By Stephen Pate – The Beatles live show could excite audiences into a frenzy. Rock and roll music was pretty tame in 1963 when The Beatles were breaking out with their career.
The Beatles we’re copying the stage excitement of R&B shouters like Little Richard. Start fast and play faster. Sing in a high falsetto voice with ogasmic screams. Paul McCartney and The Beatles were white boys from Liverpool England playing black juke joints. You gotta move the sisters.
In 1962, The Beatles opened for Little Richard in New Brighton, England. His influence on John and Paul is easy to see. Paul sang several Little Richard songs as screaming showstoppers like ‘Long Tall Sally’.
For a kid from Liverpool, Paul did a great job of channeling Richard’s wild sexual frenzy.
“The biggest appeal of Little Richard on the young Paul McCartney was his voice, which the Brit could imitate reasonably well,” wrote Aaron Krerowicz a Beatles scholar. “I could do Little Richard’s voice, which is a wild, hoarse, screaming thing, it’s like an out-of-body experience. You have to leave your current sensibilities and go about a foot above your head to sing it” (Miles, page 201). In fact, Paul liked Little Richard so much that “he celebrated his last day of term at the Liverpool Institute by taking in his guitar, climbing on a desk in the classroom and singing his two party pieces, ‘Long Tall Sally’ and ‘Tutti Frutti'” (Miles, page 200).”
This old clip of the Swedish “Drop In” program illustrates just how lame or tame it was and how much The Beatles turned up the heat.

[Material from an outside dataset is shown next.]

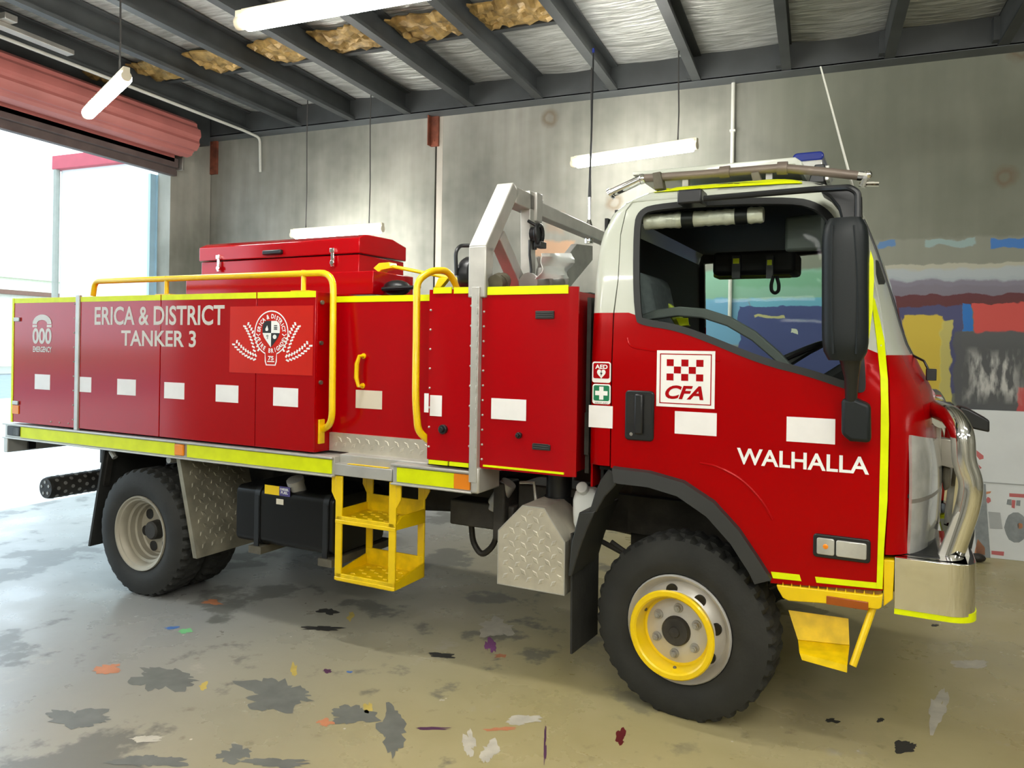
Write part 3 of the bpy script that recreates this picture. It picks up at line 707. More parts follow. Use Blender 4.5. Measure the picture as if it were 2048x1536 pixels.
# rest of the cab skin
m = MB()
rq = [(XB(1.11)+.012, 1.115)]+[(XB(z)+.002, z) for z in (1.2, 1.6, 1.9, 2.1, 2.2, 2.3, 2.36)]+[(.62, 2.36), (.69, 2.33)]+[(door_top[-1][0]+.03, door_top[-1][1]+.005)]
hd = rq+[(x-.004, z+.006) for x, z in door_top[::-1]]+[(RSX-.006, 1.824), (RSX-.006, 1.115)]
m.sheet(hd, cabmap(), [], [[(-.45, 1.824), (RSX-.006, 1.824)]]+[[(XB(z)+o_, z) for z in (1.12, 1.4, 1.75, 1.95, 2.05, 2.12, 2.17, 2.22, 2.26, 2.30, 2.33)] for o_ in (.012, .024, .038, .052, .064)], step=.04, pick=cabpick)
# front: from the door seam round the nose to the far side
zs = [.865, .90, .95, 1.05, 1.15, 1.25, 1.35, 1.42, 1.5, 1.55, 1.60, 1.65, 1.70, 1.78, 1.86, 1.94, 2.02, 2.1, 2.18, 2.26, 2.32, 2.36]
fe = sorted([(z, x) for x, z in door_edge_front])
rings = []
for z in zs:
    xf, xc, w = XF(z), xcut(z), WD(z); xs0 = min(lerp_t(fe, z)+.006, xf-.02)
    xs0 = max(xs0, xc-.10); ring = []
    q0 = max(0., (xs0-xc)/(xf-xc)); a0 = math.asin(min(1, (1-q0**NE)**.5)) if q0 > 0 else PI/2
    if xs0 < xc: ring.append((xs0, -w, z))
    else: ring.append((xs0, cabY(xs0, z), z))
    for k in range(1, 16):
        t = a0*(1-k/15); ring.append((xc+(xf-xc)*math.cos(t)**(2/NE), -w*math.sin(t)**(2/NE), z))
    rings.append(ring+[(p[0], -p[1], p[2]) for p in ring[-2::-1]])
rv = [[m.bm.verts.new(p) for p in r] for r in rings]
for a, b, z0, z1 in zip(rv, rv[1:], zs, zs[1:]):
    for i in range(len(a)-1):
        cen = sum((v.co for v in (a[i], a[i+1], b[i+1], b[i])), Vector())/4
        k = 1 if cen.z > border(cen.x) else 0
        if 1.64 < cen.z < 2.28 and cen.x > XF(cen.z)-.020: k = 2
        m.bm.faces.new((a[i], a[i+1], b[i+1], b[i])).material_index = k
# roof
def ring(z, n=9):
    xf, xc, w, xb = XF(z), xcut(z), WD(z), XB(z); xc = max(xc, xb+.1); r = []
    r += [(xb+.06*(1-math.cos(PI/2*i/4)), -w+.06*(1-math.sin(PI/2*i/4)), z) for i in range(5)]
    r += [(xb+.06+(xc-xb-.06)*i/8, -w, z) for i in range(1, 9)]
    r += [(xc+(xf-xc)*math.cos(PI/2*(1-i/n))**(2/NE), -w*math.sin(PI/2*(1-i/n))**(2/NE), z) for i in range(1, n+1)]
    return r+[(p[0], -p[1], p[2]) for p in r[-2::-1]]
m.loft([ring(z) for z in (2.355, 2.38, 2.40, 2.42, 2.44, 2.452, 2.46)], mi=1, caps=False)
m.bm.faces.new([m.bm.verts.new((p[0], p[1], p[2]+.001)) for p in ring(2.46)]).material_index = 1
# back and far side
bz = [1.0, 1.4, 1.824, 2.0, 2.12, 2.22, 2.30, 2.36]
rv = [[m.bm.verts.new((XB(z), y, z)) for y in (-WD(z)+.06, 0, WD(z)-.06)] for z in bz]
for a, b, z0 in zip(rv, rv[1:], bz):
    for i in range(2): m.bm.faces.new((a[i], a[i+1], b[i+1], b[i])).material_index = 1 if z0 >= 1.8 else 0
fx0, fz1 = S(1412, 535, 1.0); fz0 = 1.42
farwin = [(fx0, fz0+.25), (fx0, fz1+.02), (.42, fz1+.06), (.56, fz1+.02), (.74, 1.72), (.76, 1.52), (.55, fz0+.06), (fx0+.35, fz0+.16)]
m.sheet([(XB(1)+.01, .95), (XB(1)+.01, 2.0), (XB(2.2)+.01, 2.2), (XB(2.36), 2.36), (.62, 2.36), (.70, 2.2), (.78, 1.7), (.80, .95)], lambda X, z: (X, -cabY(X, z), z), [farwin], step=.07, pick=lambda X, z: 1 if z > 1.8 else 0)
m.build('cab_body', ['red', 'white', 'screen'], T, solid=.010, offset=-1, smooth=40)
m = MB(); m.sheet(farwin, lambda X, z: (X, -cabY(X, z)-.01, z), step=.1); m.build('far_window', 'farglass', T)
# drip seam above the door and rubber round the windscreen
m = MB(); q = [SCab(*p) for p in ((1314, 379), (1440, 369), (1560, 366), (1640, 370), (1700, 381))]
m.tube([(x, cabY(x, z)-.004, z) for x, z in q], .006, 6, fillet=.05); m.build('drip_rail', 'rubberseal', T)
m = MB(); pts = []
for z in [1.655+.034*i for i in range(19)]:
    X = XF(z)-.024; pts.append((X, cabY(X, z)+.002, z))
m.tube(pts, .008, 8); m.build('windscreen_seal', 'rubberseal', T)

# cab lining and inside of the cab
m = MB()
m.sheet([(-.40, .95), (-.40, 2.12), (-.34, 2.33), (.60, 2.33), (.69, 2.14), (.76, 1.7), (.78, .95)], lambda X, z: (X, -cabY(X, z)-.035, z), [shrink(farwin, -.0)], step=.08)
m.box(-.385, -.37, -.95, .95, 1.0, 2.28); m.box(-.36, .66, -.88, .95, 2.315, 2.33); m.box(-.38, .92, -.98, .98, 1.085, 1.10)
m.box(-.38, -.05, .30, 1.0, 1.10, 1.50)
m.build('cab_lining', 'interior', T, smooth=0)
m = MB(); m.prism([(-.34, 1.30), (-.20, 1.30), (-.13, 1.62), (-.22, 2.02), (-.31, 2.05), (-.36, 1.7)], -.80, -.36); m.box(-.34, .16, -.80, -.34, 1.18, 1.34); m.build('driver_seat', 'seat', T, bevel=.04)
m = MB(); m.prism([(.44, 1.15), (.90, 1.15), (.92, 1.48), (.86, 1.59), (.66, 1.62), (.52, 1.52)], -.70, .70); m.build('dashboard', 'interior', T, bevel=.03)
m = MB(); c = Vector((.36, -.50, 1.60)); ax = Vector((-.45, 0, .89)).normalized(); u = Vector((0, 1, 0)); v = ax.cross(u); n = 36
ringp = [c+(u*math.cos(2*PI*i/n)+v*math.sin(2*PI*i/n))*.215 for i in range(n+1)]; m.tube(ringp, .015, 8, caps=False)
for a in (.5, 2.6, 4.7): m.tube([c-ax*.03, c+(u*math.cos(a)+v*math.sin(a))*.21], .014, 6)
m.tube([c-ax*.02, c-ax*.45], .035, 8); m.build('steering_wheel', 'black', T)
m = MB(); q = [S(*p, -.93) for p in ((1284, 640), (1310, 630), (1360, 623), (1410, 627), (1460, 643), (1510, 672), (1560, 715), (1590, 748), (1610, 775))]
up = [(x, z+.022) for x, z in q]; lo = [(x-.01, z-.022) for x, z in q]; m.loft([[(a[0], -.95, a[1]), (a[0], -.90, a[1]), (b[0], -.90, b[1]), (b[0], -.95, b[1])] for a, b in zip(up, lo)])
m.build('window_band', 'intgrey', T, bevel=.006)  # grey band curving across the lower part of the side window
m = MB(); a, b = S(1570, 432, -.7), S(1648, 500, -.7); m.box(a[0], b[0], -.70, -.66, b[1], a[1]); m.build('sun_visor', 'intgrey', T, bevel=.015)
m = MB(); a, b = S(1425, 505, -.2), S(1590, 545, -.2); m.box(a[0], b[0], -.2, .1, b[1], a[1]); m.build('overhead_console', 'interior', T, bevel=.02)
for (px, py, w_) in ((1472, 522, 12), (1539, 525, 9)):
    m = MB(); a, b = S(px-w_/2-2, 512, -.24), S(px+w_/2+2, 556, -.24); m.box(a[0], b[0], -.24, -.21, b[1], a[1]); s = m.build('console_strap', 'black', T)
    m = MB(); a, b = S(px-w_/2, py-5, -.245), S(px+w_/2, py+5, -.245); m.box(a[0], b[0], -.246, -.24, b[1], a[1]); m.build('yellow_tag', 'lime', s)
m = MB(); q = [S(*p, -.25) for p in ((1547, 552), (1542, 570), (1543, 582), (1550, 587), (1557, 582), (1558, 570), (1553, 552))]; m.tube([(x, -.25, z) for x, z in q], .009, 8, fillet=.03); m.build('coiled_cord', 'black', T)
m = MB(); a, b = S(1428, 536, -.1), S(1580, 552, -.1); m.box(a[0], b[0], -.12, .02, b[1], a[1]); m.build('visor_pocket', 'hivis', T, bevel=.01)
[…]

Paul picks up the tempo with their hit “I Saw Her Standing There”. You know they are not lip syncing. John is slightly off with his harmony. The band is rocking.
Asked for an encore they go completely mad on “Long Tall Sally.” Paul is screaming the lyrics as the boys up beat one more time to an impossible pace.
The house band try to set up behind The Beatles. They obviously feel overwhelmed.
The normally quiet Swedish audience picks up the emotion as The Beatles play their version of American rock and roll. It’s a thrilling moment.